Description of the task: Emit the entire listing verbatim.

Data section:
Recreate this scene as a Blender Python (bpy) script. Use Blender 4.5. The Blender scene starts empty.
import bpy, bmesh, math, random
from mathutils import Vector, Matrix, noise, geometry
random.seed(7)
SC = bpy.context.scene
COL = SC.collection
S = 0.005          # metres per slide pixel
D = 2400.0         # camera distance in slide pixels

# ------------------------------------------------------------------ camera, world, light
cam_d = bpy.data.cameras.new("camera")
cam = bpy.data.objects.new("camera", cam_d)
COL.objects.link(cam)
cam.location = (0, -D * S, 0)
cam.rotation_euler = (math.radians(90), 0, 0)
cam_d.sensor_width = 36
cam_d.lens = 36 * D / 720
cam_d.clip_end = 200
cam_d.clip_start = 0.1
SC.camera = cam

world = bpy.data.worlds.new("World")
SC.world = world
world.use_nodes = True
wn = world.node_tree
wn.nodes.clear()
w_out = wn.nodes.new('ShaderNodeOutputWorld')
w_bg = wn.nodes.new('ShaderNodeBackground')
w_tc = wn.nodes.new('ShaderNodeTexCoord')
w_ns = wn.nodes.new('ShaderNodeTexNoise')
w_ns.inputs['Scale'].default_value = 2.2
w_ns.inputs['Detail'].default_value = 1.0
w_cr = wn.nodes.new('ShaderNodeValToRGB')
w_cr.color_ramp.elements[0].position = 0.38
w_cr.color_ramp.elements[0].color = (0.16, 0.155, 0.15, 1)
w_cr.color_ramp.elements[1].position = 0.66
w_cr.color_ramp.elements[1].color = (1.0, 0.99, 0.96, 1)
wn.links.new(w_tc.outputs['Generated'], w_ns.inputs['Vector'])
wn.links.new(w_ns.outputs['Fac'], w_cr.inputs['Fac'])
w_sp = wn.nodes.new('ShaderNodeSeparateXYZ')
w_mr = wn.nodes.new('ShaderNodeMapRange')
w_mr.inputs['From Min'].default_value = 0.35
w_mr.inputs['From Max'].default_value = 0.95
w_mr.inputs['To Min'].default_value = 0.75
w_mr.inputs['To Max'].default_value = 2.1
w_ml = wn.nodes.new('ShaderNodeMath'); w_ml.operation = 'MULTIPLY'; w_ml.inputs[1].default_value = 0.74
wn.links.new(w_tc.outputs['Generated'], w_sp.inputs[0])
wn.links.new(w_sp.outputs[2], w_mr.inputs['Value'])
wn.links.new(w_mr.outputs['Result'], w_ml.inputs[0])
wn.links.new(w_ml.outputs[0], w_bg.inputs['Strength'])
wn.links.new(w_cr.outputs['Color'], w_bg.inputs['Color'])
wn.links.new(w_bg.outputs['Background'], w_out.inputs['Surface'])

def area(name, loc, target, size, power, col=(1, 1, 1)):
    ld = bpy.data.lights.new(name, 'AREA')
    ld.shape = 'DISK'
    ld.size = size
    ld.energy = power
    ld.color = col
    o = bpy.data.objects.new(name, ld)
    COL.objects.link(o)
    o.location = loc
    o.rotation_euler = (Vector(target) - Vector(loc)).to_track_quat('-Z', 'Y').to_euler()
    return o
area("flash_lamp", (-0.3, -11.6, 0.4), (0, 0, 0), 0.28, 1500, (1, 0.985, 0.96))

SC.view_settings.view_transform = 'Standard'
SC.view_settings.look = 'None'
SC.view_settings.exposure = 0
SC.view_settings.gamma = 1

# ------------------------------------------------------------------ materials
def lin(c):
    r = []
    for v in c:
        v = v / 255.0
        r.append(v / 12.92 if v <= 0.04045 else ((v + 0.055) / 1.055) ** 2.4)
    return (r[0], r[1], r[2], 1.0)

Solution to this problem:
Recreate this scene as a Blender Python (bpy) script. Use Blender 4.5. The Blender scene starts empty.
import bpy, bmesh, math, random
from mathutils import Vector, Matrix, noise, geometry
random.seed(7)
SC = bpy.context.scene
COL = SC.collection
S = 0.005          # metres per slide pixel
D = 2400.0         # camera distance in slide pixels

# ------------------------------------------------------------------ camera, world, light
cam_d = bpy.data.cameras.new("camera")
cam = bpy.data.objects.new("camera", cam_d)
COL.objects.link(cam)
cam.location = (0, -D * S, 0)
cam.rotation_euler = (math.radians(90), 0, 0)
cam_d.sensor_width = 36
cam_d.lens = 36 * D / 720
cam_d.clip_end = 200
cam_d.clip_start = 0.1
SC.camera = cam

world = bpy.data.worlds.new("World")
SC.world = world
world.use_nodes = True
wn = world.node_tree
wn.nodes.clear()
w_out = wn.nodes.new('ShaderNodeOutputWorld')
w_bg = wn.nodes.new('ShaderNodeBackground')
w_tc = wn.nodes.new('ShaderNodeTexCoord')
w_ns = wn.nodes.new('ShaderNodeTexNoise')
w_ns.inputs['Scale'].default_value = 2.2
w_ns.inputs['Detail'].default_value = 1.0
w_cr = wn.nodes.new('ShaderNodeValToRGB')
w_cr.color_ramp.elements[0].position = 0.38
w_cr.color_ramp.elements[0].color = (0.16, 0.155, 0.15, 1)
w_cr.color_ramp.elements[1].position = 0.66
w_cr.color_ramp.elements[1].color = (1.0, 0.99, 0.96, 1)
wn.links.new(w_tc.outputs['Generated'], w_ns.inputs['Vector'])
wn.links.new(w_ns.outputs['Fac'], w_cr.inputs['Fac'])
w_sp = wn.nodes.new('ShaderNodeSeparateXYZ')
w_mr = wn.nodes.new('ShaderNodeMapRange')
w_mr.inputs['From Min'].default_value = 0.35
w_mr.inputs['From Max'].default_value = 0.95
w_mr.inputs['To Min'].default_value = 0.75
w_mr.inputs['To Max'].default_value = 2.1
w_ml = wn.nodes.new('ShaderNodeMath'); w_ml.operation = 'MULTIPLY'; w_ml.inputs[1].default_value = 0.74
wn.links.new(w_tc.outputs['Generated'], w_sp.inputs[0])
wn.links.new(w_sp.outputs[2], w_mr.inputs['Value'])
wn.links.new(w_mr.outputs['Result'], w_ml.inputs[0])
wn.links.new(w_ml.outputs[0], w_bg.inputs['Strength'])
wn.links.new(w_cr.outputs['Color'], w_bg.inputs['Color'])
wn.links.new(w_bg.outputs['Background'], w_out.inputs['Surface'])

def area(name, loc, target, size, power, col=(1, 1, 1)):
    ld = bpy.data.lights.new(name, 'AREA')
    ld.shape = 'DISK'
    ld.size = size
    ld.energy = power
    ld.color = col
    o = bpy.data.objects.new(name, ld)
    COL.objects.link(o)
    o.location = loc
    o.rotation_euler = (Vector(target) - Vector(loc)).to_track_quat('-Z', 'Y').to_euler()
    return o
area("flash_lamp", (-0.3, -11.6, 0.4), (0, 0, 0), 0.28, 1500, (1, 0.985, 0.96))

SC.view_settings.view_transform = 'Standard'
SC.view_settings.look = 'None'
SC.view_settings.exposure = 0
SC.view_settings.gamma = 1

# ------------------------------------------------------------------ materials
def lin(c):
    r = []
    for v in c:
        v = v / 255.0
        r.append(v / 12.92 if v <= 0.04045 else ((v + 0.055) / 1.055) ** 2.4)
    return (r[0], r[1], r[2], 1.0)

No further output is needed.